Looking forward to following your findings on this. I have Stereo Integrity separates, sub (12" SQ sub that only needs 0.5ft), and Alpine PDX5 just laying around. It would be great to see what you do, and maybe my gear could go in my P3.
 
A great first step would be to simply find out how the stock system works (i.e. if the amp near the sub in the trunk drives the entire system, what size/impedance all speakers are, and how the crossovers are done [via amp or head unit or passive crossovers] and at what frequencies).

So many questions.
 
I'm planning to change my audio system too. I will try to to in phases and stop when I;m happy with the result. Something like iterations and SCRUM. So let's do it in an agile way :)

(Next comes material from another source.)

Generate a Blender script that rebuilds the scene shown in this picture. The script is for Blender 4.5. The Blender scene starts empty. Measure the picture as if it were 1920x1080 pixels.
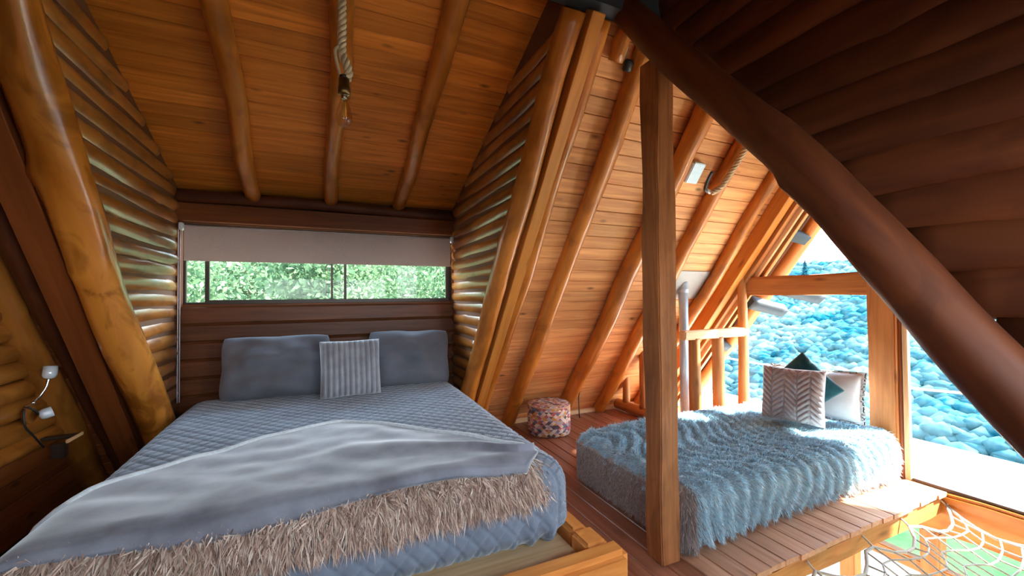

With my home setup I tried different amps and speakers before and every time the effect the speakers was much more notable than the effect of the amp.

First I will only swap the dashboard mids and the tweeters. At this moment I think it will be the ScanPeak 10f mids and the 3004/6020 tweeters. This will be below 500 USD for the gear.

Then I will go for a 10" sub, plus amp for the subwoofer (because the amp here matters the most).

I think SEAS have of the best 6.5 speakers. If I'm still not happy with the setup, I will try the woofers from Seas. The Lotus reference RW 165/1 L0017-04S is 230 EUR per speaker.

And as last (but I hope this is not needed), I will add a DSP (Helix DSP PRO II looks very promising) and AMPs. Especially the DSP can be very important to set the best possible crossovers and to time align everything.

PS: In my case it is a Model S.
 
Just swap out the stock lead acid battery and have Tesla change the firmware to support the new battery.

12 Volt Battery Replacement

this install has 3 LiFPo batteries in it. Is this the best sounding Tesla?

Strange, it was my understanding that only older Model S had lead acid. Newer models are using AGM (or so I thought) which has the same charging profile as LiFP04.

Anyway, thanks for the link to the video. That is very similar to what I'm planning. Good god that alcantara looks amazing. I'm conversing with Matt about doing something similar in my 3 when it arrives (seeing what guidance he can provide).

Only problem is, my delivery has been rescheduled twice more since posting the OP. Now scheduled for 10/17 (6th delivery appointment) and Tesla just keeps kicking the can down the road.

Oh well, more time to plan the build!